▼▼▼

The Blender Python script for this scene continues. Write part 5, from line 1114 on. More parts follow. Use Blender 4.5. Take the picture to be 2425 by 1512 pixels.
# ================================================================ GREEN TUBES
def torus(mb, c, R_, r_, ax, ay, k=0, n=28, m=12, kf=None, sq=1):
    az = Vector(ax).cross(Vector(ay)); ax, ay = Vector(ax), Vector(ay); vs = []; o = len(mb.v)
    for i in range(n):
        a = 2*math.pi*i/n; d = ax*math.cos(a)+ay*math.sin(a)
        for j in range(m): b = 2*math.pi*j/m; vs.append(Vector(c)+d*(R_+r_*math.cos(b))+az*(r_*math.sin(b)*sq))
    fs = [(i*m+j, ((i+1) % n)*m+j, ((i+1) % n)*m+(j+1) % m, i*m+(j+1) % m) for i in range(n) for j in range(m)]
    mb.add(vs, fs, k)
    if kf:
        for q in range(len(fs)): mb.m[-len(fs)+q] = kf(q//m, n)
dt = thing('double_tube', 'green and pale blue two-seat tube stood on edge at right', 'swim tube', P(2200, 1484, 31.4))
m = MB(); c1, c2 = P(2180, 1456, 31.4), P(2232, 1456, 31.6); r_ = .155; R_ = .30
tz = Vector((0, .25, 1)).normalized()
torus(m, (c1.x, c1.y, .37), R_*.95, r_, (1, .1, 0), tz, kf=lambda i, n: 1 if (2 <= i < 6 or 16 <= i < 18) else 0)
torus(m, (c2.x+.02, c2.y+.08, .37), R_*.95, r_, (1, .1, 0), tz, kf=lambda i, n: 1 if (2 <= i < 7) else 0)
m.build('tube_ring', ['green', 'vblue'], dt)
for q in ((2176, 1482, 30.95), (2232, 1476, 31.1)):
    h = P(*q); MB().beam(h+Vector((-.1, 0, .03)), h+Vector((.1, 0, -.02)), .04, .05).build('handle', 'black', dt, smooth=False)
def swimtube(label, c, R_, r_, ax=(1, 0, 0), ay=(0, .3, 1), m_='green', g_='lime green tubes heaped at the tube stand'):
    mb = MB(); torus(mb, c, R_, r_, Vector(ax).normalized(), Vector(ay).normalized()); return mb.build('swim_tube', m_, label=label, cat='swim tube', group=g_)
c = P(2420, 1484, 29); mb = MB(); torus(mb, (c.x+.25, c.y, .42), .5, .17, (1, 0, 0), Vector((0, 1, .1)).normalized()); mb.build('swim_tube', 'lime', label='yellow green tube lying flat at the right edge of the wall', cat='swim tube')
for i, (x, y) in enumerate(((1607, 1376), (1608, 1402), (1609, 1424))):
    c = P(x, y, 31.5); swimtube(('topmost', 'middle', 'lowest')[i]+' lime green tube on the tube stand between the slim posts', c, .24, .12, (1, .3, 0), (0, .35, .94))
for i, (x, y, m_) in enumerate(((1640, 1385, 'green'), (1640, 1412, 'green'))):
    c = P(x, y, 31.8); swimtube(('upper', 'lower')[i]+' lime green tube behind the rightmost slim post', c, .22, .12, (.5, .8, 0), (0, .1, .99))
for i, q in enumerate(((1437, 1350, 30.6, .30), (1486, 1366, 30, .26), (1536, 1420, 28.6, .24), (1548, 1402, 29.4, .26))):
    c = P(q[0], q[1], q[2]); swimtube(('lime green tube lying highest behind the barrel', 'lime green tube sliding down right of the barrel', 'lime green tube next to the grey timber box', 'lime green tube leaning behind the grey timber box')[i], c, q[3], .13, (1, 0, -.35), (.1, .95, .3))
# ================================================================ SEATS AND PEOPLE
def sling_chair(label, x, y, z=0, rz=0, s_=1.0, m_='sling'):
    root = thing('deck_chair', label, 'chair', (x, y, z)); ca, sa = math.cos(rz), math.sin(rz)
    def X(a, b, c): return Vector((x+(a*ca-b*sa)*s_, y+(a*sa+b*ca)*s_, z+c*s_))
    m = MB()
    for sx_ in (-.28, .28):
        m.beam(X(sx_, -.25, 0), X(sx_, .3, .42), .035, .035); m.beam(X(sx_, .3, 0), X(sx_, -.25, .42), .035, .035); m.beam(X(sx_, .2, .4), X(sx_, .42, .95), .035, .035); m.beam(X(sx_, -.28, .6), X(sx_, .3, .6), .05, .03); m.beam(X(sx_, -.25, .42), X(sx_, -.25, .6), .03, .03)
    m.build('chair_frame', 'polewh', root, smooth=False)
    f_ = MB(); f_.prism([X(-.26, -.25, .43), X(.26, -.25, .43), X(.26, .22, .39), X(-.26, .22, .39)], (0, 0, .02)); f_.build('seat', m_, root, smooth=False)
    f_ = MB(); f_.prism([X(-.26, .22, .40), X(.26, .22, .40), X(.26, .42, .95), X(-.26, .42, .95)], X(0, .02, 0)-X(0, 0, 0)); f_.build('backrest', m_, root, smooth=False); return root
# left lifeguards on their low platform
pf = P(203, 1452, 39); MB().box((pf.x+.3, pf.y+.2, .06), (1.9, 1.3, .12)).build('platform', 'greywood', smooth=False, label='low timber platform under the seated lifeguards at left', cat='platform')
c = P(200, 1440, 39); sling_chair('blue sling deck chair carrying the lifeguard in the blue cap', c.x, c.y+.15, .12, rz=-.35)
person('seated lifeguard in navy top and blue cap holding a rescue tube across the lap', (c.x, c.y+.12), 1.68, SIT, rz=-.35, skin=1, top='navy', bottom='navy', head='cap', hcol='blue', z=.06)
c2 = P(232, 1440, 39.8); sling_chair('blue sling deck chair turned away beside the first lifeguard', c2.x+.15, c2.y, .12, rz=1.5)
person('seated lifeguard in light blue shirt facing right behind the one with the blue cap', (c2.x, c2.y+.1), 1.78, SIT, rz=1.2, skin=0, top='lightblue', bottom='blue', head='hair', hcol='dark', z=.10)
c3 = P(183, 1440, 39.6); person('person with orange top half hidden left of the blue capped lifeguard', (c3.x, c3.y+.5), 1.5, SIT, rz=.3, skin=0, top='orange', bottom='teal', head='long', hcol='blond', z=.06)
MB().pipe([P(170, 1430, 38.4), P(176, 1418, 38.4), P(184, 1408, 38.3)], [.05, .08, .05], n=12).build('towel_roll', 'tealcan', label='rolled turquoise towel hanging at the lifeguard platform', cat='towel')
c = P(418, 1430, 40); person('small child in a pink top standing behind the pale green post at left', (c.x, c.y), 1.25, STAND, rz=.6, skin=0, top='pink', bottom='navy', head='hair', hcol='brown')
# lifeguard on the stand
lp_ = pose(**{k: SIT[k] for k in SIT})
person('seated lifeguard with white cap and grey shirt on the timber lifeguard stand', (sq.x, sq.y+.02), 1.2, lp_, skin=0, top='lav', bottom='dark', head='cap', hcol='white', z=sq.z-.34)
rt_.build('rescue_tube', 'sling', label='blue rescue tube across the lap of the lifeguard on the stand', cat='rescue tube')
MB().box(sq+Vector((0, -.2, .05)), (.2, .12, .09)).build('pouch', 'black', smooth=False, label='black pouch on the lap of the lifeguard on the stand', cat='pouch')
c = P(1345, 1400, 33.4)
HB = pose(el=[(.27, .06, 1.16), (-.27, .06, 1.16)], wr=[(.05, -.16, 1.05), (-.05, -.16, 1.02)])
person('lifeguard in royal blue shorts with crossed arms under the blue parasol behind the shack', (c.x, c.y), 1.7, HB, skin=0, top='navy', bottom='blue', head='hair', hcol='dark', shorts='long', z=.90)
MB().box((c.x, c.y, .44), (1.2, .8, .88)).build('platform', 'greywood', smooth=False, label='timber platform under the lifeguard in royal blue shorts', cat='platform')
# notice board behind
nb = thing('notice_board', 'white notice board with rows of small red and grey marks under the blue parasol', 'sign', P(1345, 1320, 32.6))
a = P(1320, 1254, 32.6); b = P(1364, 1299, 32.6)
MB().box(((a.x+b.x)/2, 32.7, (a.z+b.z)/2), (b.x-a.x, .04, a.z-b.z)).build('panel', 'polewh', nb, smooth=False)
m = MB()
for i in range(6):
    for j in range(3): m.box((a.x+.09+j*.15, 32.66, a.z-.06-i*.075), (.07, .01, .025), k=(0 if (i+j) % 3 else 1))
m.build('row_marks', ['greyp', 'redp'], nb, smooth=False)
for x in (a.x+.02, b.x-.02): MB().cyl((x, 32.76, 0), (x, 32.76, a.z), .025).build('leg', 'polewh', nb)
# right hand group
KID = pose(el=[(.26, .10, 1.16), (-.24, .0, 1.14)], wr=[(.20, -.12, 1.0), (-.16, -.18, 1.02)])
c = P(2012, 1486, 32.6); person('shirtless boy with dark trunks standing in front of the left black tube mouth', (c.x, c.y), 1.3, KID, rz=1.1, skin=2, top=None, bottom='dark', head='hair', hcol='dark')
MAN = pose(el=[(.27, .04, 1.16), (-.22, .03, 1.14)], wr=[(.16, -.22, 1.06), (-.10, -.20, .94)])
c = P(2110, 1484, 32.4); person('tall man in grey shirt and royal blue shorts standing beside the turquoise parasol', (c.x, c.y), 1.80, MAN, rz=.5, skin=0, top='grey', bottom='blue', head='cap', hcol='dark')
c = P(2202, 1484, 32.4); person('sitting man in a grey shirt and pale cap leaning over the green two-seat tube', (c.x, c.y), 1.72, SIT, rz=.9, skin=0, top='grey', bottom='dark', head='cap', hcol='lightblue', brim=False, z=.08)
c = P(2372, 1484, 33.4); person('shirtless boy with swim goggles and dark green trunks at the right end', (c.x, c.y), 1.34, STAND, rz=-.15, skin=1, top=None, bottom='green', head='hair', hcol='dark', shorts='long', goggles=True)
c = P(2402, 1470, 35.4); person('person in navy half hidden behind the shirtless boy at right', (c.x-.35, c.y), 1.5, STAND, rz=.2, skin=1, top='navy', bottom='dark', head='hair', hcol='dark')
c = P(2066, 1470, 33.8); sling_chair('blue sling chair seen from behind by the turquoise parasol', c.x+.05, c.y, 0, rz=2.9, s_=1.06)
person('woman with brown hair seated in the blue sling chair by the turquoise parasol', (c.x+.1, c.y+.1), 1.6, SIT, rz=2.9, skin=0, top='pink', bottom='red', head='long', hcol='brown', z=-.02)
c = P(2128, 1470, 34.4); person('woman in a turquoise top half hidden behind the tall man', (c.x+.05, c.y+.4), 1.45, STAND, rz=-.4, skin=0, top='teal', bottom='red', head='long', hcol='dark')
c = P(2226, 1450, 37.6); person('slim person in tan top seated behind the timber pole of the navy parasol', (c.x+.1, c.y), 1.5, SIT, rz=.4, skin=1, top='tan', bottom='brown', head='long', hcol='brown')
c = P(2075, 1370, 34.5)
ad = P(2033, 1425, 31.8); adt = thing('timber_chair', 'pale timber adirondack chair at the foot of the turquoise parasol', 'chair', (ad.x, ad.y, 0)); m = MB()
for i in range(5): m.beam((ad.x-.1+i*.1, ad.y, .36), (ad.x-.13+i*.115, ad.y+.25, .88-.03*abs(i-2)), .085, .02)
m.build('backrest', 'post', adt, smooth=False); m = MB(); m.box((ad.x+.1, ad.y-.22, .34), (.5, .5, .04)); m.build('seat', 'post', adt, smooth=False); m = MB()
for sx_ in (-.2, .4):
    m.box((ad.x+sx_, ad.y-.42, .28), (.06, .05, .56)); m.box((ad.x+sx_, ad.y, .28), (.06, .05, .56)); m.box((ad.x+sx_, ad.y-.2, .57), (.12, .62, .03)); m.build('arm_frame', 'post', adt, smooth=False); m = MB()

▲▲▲

Determine how many lines contain the word "from" and reply with that number alone.

2